The report of the benchmarking group will be on the minister's desk shortly.

The first 25 per cent of the awards must be paid and will be backdated to December. The true test of the minister will be how and if the payment of the other 75 per cent can be structured to minimise the negative impact on the Exchequer and inflation.

5. New National Wage Agreement

The odds against another national wage agreement seem to be growing daily, although the need for one to help control inflation is growing apace.

The main stumbling block is that the government will no longer be in a position to sweeten a moderate wage deal between employers and workers with tax-breaks.

Taxes are already low - in fact, the jury is out on whether they might be too low to sustain the Exchequer. Finding some new non-pay mechanism through which workers could be rewarded for industrial peace and moderate wage increases is a tall order for any minister.

Employers also have gone cold on the issue, accusing the unions of breaking the current agreement and treating it as little more than a floor for local bargaining.
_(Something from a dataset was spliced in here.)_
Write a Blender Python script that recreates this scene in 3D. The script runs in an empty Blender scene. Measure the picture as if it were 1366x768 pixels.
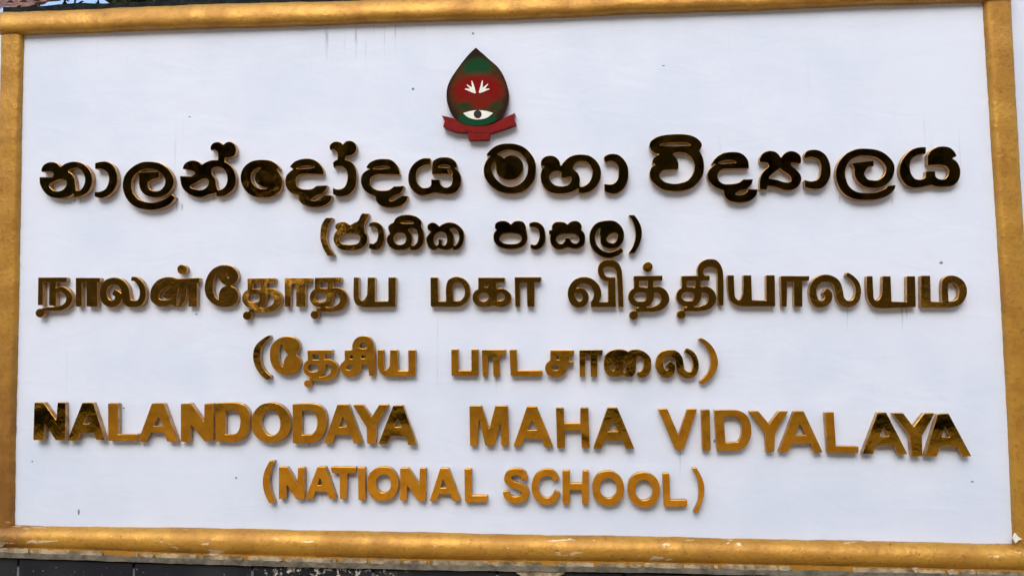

6. National Development Plan and Value for Money

Finding the money for the NDP will be one of the longer-term jobs for the new minister. There is broad consensus that the new government will have to borrow and that as long as the money is channelled into capital projects this is a reasonable move.

Various ways of borrowing have been mooted but the debate is really about borrowing in the most efficient way and in a way that is palatable to Europe.

The real challenge in this area for the new minister will be to ensure that the money borrowed is really spent on capital investment and not just given away under various NDP schemes.